▶ **REQUIRED TASK**
Search the listing for "follow" and copy every line where it appears.

— Start ENTRIES SUPPLIED —

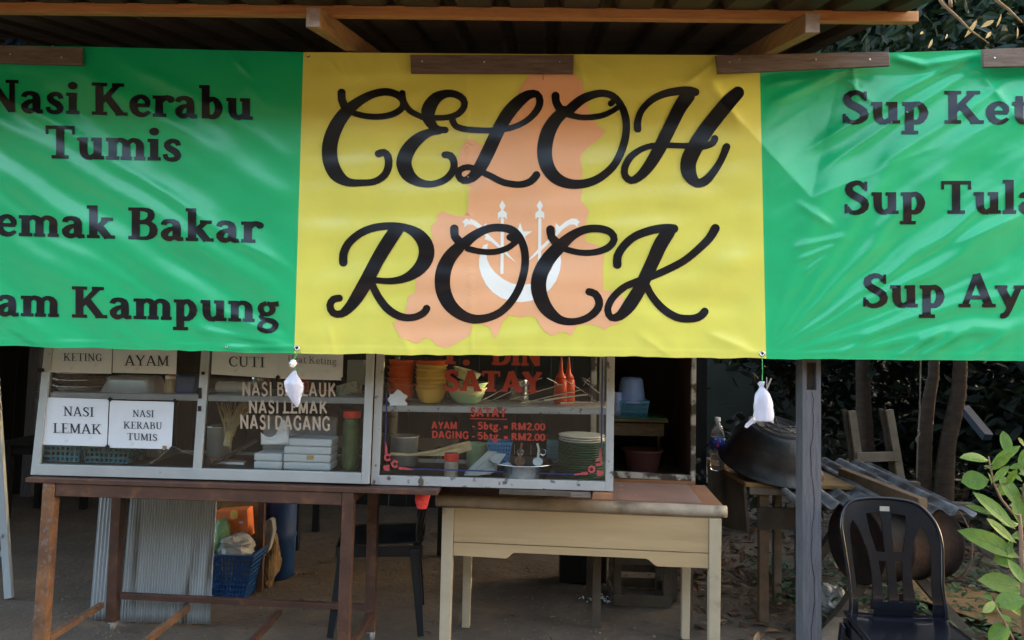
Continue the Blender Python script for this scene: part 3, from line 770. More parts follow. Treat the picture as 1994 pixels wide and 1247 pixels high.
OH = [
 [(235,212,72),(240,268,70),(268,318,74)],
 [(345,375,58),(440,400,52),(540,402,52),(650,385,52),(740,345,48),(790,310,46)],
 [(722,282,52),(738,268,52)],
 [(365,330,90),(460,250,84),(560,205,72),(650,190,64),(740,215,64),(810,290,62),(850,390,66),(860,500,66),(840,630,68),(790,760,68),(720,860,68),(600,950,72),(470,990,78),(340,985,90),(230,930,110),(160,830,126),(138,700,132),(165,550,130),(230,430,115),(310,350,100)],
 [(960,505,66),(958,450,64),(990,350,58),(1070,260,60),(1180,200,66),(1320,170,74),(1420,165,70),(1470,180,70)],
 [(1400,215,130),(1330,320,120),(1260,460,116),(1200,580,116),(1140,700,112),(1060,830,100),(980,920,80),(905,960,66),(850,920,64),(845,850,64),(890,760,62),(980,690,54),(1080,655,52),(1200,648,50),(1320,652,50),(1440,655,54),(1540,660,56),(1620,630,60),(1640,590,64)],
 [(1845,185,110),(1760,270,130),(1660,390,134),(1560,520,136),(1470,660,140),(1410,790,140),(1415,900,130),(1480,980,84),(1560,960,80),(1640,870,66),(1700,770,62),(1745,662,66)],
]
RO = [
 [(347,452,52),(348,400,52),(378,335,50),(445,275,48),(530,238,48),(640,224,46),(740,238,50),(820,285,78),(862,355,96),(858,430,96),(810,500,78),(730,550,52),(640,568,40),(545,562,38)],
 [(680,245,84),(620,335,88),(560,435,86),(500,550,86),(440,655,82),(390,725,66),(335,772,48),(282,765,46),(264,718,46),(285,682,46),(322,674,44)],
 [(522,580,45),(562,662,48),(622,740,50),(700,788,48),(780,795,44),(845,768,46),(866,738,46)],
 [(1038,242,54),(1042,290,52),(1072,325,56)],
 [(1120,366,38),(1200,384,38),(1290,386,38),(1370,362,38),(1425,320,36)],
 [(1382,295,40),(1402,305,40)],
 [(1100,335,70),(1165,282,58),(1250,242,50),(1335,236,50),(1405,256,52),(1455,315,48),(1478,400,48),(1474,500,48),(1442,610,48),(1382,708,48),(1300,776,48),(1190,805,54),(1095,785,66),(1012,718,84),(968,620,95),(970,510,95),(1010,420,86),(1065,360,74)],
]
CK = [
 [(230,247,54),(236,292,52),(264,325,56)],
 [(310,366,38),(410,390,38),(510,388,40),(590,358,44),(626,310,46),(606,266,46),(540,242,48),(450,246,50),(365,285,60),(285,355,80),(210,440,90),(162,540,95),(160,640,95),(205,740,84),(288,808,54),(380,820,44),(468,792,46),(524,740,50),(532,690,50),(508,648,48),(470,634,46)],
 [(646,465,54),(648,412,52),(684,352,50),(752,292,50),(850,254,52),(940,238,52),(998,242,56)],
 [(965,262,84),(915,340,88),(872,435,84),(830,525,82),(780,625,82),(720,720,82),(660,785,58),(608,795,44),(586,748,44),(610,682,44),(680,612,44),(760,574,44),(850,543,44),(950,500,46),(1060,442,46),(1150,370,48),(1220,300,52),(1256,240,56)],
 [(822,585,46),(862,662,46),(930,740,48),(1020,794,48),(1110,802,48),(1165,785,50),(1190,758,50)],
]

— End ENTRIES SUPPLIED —
— Start ENTRIES SUPPLIED —

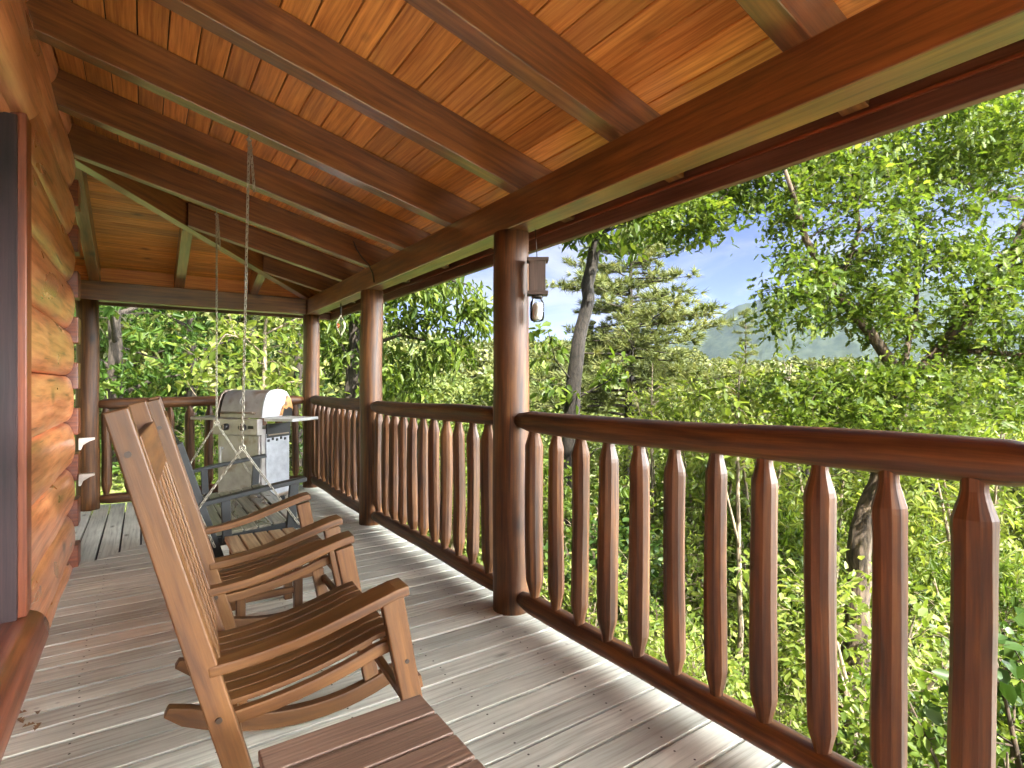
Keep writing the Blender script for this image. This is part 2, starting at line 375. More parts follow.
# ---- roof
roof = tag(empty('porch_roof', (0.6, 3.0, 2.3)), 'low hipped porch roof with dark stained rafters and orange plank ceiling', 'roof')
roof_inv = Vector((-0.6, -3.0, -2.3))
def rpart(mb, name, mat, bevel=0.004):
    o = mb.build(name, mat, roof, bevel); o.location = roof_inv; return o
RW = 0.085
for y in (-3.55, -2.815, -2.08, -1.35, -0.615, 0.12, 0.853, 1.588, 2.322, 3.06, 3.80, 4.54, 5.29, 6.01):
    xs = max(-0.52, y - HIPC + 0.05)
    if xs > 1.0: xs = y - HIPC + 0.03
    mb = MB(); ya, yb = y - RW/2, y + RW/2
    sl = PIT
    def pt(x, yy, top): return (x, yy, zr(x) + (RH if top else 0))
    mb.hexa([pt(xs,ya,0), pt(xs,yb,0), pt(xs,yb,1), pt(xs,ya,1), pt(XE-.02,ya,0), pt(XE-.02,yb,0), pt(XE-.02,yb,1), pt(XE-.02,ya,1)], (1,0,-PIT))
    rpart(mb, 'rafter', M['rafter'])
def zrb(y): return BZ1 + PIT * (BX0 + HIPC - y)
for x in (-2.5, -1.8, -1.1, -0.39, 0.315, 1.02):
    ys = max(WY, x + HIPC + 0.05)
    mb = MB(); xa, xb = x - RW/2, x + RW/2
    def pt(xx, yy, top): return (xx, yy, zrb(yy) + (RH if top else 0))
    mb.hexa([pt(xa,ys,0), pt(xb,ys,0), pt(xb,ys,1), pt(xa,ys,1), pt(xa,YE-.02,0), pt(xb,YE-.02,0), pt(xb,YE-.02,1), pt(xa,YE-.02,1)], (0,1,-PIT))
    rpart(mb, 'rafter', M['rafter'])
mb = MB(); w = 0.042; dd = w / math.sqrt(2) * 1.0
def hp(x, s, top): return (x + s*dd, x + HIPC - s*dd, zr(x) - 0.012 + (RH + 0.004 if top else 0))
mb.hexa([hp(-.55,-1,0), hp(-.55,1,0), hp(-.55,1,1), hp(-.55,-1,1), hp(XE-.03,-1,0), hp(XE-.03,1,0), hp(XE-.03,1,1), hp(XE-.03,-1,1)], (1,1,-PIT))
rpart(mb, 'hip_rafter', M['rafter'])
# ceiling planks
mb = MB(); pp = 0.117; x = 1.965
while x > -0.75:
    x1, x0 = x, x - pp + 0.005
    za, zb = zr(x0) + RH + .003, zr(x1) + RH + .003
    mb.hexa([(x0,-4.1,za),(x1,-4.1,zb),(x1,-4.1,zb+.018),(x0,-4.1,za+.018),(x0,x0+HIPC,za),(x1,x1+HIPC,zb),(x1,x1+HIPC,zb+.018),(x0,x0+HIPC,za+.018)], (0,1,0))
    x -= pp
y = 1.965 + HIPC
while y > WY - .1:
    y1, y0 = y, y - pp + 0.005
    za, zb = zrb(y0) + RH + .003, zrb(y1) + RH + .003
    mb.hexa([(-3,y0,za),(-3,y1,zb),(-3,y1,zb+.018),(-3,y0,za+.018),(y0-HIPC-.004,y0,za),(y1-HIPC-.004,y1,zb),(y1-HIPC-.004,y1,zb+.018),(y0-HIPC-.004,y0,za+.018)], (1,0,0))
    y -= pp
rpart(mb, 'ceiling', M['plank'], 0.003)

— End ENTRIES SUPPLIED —
— Start ENTRIES SUPPLIED —

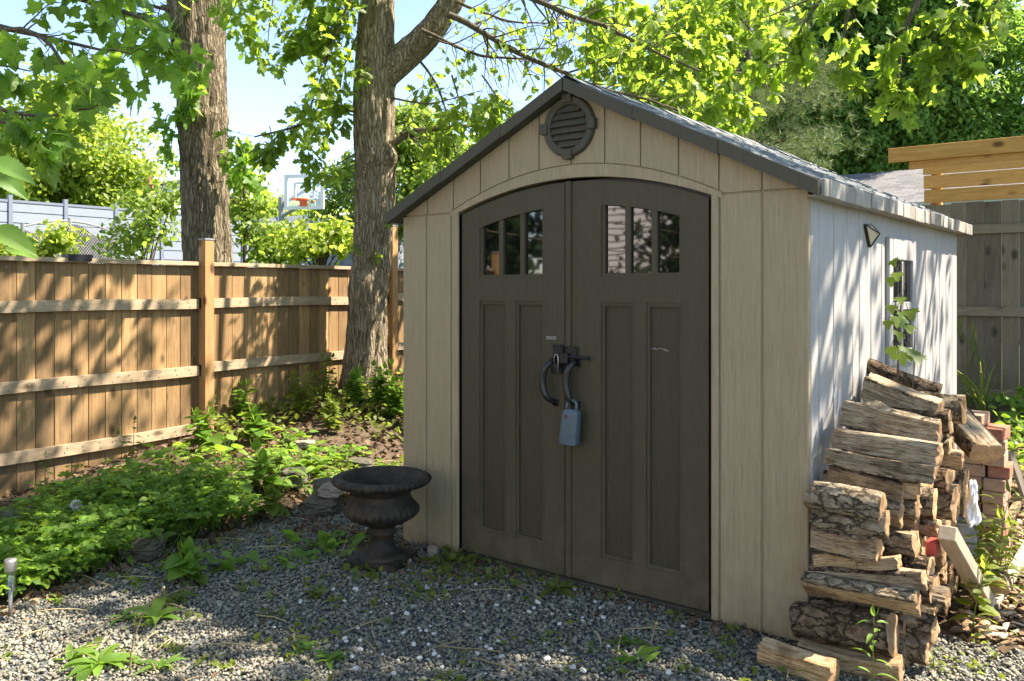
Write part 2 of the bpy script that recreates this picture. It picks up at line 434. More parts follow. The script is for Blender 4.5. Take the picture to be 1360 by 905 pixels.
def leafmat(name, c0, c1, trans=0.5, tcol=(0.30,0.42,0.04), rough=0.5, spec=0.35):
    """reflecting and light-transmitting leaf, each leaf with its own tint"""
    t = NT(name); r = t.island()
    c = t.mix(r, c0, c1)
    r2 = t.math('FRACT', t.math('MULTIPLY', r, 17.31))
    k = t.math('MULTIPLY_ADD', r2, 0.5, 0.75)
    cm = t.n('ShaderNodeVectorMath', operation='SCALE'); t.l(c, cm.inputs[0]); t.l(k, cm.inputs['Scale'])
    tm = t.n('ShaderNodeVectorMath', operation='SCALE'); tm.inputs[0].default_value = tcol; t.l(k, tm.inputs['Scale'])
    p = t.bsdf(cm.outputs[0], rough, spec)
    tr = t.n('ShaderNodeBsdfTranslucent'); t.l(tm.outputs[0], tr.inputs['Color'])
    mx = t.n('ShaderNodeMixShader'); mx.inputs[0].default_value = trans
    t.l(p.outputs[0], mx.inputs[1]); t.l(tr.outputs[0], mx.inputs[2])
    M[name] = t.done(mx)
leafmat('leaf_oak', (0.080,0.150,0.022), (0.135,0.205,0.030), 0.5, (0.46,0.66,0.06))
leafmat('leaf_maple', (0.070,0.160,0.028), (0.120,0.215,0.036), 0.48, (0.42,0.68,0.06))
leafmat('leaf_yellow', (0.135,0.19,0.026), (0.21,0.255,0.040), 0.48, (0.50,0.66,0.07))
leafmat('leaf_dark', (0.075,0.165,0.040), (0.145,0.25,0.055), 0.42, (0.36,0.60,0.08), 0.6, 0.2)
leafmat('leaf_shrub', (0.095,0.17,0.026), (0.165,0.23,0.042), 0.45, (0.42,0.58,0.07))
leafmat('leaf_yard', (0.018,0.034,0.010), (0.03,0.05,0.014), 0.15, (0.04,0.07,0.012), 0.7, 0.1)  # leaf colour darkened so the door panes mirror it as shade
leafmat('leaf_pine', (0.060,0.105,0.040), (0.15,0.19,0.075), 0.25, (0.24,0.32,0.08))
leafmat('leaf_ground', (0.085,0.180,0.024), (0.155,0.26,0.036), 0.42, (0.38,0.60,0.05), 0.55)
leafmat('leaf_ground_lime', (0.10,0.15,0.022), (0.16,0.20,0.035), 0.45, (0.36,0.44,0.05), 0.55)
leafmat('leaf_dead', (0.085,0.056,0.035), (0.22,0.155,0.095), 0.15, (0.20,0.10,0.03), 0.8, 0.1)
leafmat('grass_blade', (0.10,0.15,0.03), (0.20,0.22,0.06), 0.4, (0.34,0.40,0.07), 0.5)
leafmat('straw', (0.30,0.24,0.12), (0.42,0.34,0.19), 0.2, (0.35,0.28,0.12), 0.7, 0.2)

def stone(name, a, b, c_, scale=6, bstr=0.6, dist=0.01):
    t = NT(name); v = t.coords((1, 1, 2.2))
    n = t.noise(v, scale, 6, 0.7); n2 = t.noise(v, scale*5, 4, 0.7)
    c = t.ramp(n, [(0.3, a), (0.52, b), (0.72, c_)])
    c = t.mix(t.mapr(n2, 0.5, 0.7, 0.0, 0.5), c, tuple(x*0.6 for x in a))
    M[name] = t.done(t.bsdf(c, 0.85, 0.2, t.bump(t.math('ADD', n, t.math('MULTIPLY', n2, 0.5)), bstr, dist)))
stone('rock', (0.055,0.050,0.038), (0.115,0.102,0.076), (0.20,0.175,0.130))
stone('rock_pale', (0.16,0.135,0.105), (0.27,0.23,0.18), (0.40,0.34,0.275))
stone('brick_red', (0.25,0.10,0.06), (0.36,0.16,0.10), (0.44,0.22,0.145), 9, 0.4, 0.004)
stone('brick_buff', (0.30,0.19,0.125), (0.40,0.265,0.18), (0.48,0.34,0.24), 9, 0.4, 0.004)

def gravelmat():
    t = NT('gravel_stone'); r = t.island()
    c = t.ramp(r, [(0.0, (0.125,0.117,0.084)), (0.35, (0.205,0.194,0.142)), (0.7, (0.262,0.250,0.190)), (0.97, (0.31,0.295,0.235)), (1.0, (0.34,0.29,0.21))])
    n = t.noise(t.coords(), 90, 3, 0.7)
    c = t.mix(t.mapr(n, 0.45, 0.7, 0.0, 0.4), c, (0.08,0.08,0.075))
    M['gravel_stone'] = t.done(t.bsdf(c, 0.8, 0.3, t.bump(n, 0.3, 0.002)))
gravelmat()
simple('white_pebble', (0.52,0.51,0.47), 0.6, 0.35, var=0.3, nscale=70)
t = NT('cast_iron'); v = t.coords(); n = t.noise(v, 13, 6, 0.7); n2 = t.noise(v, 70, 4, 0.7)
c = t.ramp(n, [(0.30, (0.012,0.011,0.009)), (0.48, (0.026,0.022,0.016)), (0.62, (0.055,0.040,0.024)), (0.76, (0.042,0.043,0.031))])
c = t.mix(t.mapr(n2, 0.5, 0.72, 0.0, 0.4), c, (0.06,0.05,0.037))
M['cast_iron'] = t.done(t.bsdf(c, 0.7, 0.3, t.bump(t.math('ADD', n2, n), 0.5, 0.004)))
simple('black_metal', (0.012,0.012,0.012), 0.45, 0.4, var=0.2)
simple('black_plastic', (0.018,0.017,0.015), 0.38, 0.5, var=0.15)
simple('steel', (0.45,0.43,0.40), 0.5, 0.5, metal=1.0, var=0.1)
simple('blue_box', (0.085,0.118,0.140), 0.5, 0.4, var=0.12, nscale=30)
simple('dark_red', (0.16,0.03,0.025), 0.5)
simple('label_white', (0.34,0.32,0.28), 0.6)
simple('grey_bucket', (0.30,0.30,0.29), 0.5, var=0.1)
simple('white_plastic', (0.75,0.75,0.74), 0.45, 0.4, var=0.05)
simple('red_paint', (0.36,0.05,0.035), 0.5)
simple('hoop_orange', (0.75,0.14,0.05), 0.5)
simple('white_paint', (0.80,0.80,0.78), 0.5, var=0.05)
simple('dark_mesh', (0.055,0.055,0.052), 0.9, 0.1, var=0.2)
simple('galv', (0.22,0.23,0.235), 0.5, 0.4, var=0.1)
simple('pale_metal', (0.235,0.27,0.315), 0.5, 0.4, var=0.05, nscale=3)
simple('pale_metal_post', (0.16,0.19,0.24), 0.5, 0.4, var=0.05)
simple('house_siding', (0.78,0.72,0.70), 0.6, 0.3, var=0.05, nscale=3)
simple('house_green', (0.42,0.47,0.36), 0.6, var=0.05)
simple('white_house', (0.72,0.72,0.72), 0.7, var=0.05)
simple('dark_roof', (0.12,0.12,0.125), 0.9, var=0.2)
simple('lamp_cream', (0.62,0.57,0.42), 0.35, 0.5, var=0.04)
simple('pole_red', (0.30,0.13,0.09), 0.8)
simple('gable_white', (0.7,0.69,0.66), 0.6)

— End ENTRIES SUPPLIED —

▶ **OUTPUT OF THE TASK**
Continue the Blender Python script for this scene: part 3, from line 770. More parts follow. Treat the picture as 1994 pixels wide and 1247 pixels high.
Keep writing the Blender script for this image. This is part 2, starting at line 375. More parts follow.
Write part 2 of the bpy script that recreates this picture. It picks up at line 434. More parts follow. The script is for Blender 4.5. Take the picture to be 1360 by 905 pixels.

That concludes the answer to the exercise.